## [THE EXERCISE]
Transcribe the lines from the start of the data below through the line with "bpy.context.scene.camera = co", word for word and nothing more.

--- START DATA SHOWN ---

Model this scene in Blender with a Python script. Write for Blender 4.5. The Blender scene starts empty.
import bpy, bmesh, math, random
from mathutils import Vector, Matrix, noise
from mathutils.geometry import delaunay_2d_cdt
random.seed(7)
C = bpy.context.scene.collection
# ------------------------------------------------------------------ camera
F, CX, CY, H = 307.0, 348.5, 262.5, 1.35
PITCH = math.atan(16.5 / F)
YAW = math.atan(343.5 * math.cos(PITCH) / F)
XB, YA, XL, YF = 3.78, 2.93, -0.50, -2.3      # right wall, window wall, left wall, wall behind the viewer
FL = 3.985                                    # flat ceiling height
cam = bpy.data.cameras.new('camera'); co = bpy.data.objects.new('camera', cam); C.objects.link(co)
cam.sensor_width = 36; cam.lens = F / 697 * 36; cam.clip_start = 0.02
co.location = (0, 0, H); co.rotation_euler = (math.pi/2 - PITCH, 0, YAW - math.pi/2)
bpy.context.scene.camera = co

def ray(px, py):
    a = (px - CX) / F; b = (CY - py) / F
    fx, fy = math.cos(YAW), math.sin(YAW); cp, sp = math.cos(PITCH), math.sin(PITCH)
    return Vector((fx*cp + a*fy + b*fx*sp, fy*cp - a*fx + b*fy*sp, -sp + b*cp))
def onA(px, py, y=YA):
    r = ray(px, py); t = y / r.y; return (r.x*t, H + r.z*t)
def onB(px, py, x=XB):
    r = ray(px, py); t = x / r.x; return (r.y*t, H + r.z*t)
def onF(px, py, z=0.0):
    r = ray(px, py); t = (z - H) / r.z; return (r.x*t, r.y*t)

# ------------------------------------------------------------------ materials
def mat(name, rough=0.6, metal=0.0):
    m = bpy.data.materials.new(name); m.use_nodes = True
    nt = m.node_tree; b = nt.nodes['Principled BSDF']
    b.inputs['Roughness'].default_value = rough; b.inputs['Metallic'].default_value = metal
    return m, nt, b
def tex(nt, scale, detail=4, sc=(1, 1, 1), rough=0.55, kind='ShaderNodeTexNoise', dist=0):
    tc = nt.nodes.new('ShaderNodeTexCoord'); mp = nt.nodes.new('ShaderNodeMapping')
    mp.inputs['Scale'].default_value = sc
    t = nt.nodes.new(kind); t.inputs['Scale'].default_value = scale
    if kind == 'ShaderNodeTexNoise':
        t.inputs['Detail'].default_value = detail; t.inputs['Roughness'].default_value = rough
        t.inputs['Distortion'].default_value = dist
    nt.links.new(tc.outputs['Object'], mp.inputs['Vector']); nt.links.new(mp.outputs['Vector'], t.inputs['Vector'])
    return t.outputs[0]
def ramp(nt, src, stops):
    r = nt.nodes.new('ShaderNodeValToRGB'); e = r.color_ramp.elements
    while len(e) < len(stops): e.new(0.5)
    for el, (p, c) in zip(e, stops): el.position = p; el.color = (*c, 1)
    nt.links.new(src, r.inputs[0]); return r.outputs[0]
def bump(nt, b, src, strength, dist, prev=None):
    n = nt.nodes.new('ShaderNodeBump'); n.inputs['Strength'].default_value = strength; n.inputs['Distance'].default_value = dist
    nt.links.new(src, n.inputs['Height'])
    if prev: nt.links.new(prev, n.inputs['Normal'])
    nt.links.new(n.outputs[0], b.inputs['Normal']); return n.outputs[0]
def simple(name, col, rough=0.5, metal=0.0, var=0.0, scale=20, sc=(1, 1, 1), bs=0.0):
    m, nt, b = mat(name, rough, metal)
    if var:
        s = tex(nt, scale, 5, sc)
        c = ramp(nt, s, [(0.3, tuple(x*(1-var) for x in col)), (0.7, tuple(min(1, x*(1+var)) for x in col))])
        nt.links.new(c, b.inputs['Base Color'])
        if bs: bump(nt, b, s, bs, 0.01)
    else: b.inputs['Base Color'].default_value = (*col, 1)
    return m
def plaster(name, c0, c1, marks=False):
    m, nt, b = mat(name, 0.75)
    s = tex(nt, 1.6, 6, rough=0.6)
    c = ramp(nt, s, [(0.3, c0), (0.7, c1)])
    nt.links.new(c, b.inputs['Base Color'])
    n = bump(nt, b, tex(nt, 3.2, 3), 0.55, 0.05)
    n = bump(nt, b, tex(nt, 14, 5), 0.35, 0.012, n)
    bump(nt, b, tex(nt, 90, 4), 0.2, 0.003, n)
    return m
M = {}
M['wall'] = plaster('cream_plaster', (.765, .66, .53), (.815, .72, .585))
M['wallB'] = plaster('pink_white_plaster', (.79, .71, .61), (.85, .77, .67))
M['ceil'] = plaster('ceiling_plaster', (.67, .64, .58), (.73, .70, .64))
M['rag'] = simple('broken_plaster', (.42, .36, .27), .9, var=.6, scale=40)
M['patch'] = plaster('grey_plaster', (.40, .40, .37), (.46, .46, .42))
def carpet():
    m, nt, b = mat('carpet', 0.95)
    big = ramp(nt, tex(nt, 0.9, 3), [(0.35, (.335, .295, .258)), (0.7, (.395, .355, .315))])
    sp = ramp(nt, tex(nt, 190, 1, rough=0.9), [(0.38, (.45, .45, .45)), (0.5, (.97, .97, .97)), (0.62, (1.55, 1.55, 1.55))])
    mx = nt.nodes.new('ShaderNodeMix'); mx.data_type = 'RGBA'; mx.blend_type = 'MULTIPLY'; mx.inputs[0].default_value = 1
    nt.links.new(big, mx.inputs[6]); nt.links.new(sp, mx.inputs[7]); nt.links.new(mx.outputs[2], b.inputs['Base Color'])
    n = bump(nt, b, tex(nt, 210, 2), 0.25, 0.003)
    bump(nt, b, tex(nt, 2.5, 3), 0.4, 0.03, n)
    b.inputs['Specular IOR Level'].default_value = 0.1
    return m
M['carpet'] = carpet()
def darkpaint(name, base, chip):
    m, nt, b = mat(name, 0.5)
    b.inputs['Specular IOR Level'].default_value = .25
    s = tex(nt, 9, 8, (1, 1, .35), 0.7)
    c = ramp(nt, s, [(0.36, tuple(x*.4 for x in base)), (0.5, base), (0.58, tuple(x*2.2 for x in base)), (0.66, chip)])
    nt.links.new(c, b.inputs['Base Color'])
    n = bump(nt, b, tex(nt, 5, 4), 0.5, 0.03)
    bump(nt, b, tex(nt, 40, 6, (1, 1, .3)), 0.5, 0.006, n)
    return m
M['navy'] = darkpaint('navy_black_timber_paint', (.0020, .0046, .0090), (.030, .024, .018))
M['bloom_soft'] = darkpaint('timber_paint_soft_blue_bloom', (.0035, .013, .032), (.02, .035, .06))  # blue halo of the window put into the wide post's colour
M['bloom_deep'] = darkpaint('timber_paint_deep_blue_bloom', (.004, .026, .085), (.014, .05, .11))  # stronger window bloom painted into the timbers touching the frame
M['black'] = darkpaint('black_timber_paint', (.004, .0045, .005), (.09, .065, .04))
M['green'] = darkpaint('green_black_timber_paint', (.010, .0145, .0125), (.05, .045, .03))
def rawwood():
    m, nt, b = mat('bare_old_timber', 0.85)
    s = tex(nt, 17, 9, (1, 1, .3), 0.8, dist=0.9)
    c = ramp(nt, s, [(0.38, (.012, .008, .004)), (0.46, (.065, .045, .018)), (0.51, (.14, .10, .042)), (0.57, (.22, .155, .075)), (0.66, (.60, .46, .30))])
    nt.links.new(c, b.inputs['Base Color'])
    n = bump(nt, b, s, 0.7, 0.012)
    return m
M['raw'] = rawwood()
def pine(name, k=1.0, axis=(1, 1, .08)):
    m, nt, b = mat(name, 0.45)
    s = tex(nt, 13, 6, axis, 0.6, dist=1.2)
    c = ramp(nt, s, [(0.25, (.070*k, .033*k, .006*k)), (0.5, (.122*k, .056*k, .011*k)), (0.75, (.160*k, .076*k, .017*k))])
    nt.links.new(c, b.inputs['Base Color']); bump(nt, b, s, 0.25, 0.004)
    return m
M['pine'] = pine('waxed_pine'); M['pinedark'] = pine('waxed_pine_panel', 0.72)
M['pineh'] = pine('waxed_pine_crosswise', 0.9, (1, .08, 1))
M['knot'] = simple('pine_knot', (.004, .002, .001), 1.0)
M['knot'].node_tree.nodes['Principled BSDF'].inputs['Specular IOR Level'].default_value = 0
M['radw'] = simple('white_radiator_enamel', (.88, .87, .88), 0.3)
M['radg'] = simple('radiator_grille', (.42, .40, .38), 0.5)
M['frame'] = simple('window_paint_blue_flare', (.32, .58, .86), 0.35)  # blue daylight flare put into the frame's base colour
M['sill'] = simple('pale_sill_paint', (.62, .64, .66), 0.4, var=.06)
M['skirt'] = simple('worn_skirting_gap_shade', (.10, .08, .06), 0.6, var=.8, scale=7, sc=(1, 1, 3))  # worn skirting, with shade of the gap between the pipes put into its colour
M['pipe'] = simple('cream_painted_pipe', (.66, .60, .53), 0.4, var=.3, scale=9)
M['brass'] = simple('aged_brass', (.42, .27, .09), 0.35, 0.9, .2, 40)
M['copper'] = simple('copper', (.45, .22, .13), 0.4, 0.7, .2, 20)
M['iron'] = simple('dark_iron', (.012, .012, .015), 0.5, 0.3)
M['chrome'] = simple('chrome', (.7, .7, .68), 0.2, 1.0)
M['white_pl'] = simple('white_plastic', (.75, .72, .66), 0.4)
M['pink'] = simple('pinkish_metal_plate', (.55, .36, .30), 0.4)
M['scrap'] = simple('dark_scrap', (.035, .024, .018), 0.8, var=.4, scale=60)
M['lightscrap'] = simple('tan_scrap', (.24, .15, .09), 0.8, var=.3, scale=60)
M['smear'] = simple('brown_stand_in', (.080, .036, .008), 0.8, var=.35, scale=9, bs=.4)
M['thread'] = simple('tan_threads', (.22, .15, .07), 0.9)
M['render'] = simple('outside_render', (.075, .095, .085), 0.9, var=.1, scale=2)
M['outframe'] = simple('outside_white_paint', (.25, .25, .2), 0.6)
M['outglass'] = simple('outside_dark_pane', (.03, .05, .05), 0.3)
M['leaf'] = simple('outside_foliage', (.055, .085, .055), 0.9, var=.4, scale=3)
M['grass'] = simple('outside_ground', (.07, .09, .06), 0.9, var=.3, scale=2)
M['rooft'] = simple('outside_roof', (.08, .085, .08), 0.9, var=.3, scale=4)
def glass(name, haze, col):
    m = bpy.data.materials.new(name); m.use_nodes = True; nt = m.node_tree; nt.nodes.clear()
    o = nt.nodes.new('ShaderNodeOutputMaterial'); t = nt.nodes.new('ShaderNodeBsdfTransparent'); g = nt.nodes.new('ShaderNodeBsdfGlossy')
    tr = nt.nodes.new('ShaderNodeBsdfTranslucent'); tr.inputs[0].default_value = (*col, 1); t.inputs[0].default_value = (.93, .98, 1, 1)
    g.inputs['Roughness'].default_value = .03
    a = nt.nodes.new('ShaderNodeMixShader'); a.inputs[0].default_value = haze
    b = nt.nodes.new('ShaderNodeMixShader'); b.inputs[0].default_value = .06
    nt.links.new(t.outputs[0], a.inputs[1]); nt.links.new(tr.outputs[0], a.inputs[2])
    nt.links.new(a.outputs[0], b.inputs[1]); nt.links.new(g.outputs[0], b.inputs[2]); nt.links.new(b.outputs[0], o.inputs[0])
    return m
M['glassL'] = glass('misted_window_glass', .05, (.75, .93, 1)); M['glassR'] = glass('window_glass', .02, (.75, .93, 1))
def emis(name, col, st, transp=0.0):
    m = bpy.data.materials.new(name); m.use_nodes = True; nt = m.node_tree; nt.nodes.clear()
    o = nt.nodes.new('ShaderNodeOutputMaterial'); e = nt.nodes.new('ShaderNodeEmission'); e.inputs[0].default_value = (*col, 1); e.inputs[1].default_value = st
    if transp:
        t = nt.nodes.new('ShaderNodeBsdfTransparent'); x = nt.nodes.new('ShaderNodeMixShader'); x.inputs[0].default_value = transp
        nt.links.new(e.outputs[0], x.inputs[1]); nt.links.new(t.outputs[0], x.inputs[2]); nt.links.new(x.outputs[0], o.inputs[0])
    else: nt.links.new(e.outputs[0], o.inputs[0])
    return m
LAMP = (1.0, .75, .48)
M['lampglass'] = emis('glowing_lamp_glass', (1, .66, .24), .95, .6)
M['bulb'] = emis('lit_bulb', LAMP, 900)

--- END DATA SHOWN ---

## [RESPONSE TO THIS TASK]
Model this scene in Blender with a Python script. Write for Blender 4.5. The Blender scene starts empty.
import bpy, bmesh, math, random
from mathutils import Vector, Matrix, noise
from mathutils.geometry import delaunay_2d_cdt
random.seed(7)
C = bpy.context.scene.collection
# ------------------------------------------------------------------ camera
F, CX, CY, H = 307.0, 348.5, 262.5, 1.35
PITCH = math.atan(16.5 / F)
YAW = math.atan(343.5 * math.cos(PITCH) / F)
XB, YA, XL, YF = 3.78, 2.93, -0.50, -2.3      # right wall, window wall, left wall, wall behind the viewer
FL = 3.985                                    # flat ceiling height
cam = bpy.data.cameras.new('camera'); co = bpy.data.objects.new('camera', cam); C.objects.link(co)
cam.sensor_width = 36; cam.lens = F / 697 * 36; cam.clip_start = 0.02
co.location = (0, 0, H); co.rotation_euler = (math.pi/2 - PITCH, 0, YAW - math.pi/2)
bpy.context.scene.camera = co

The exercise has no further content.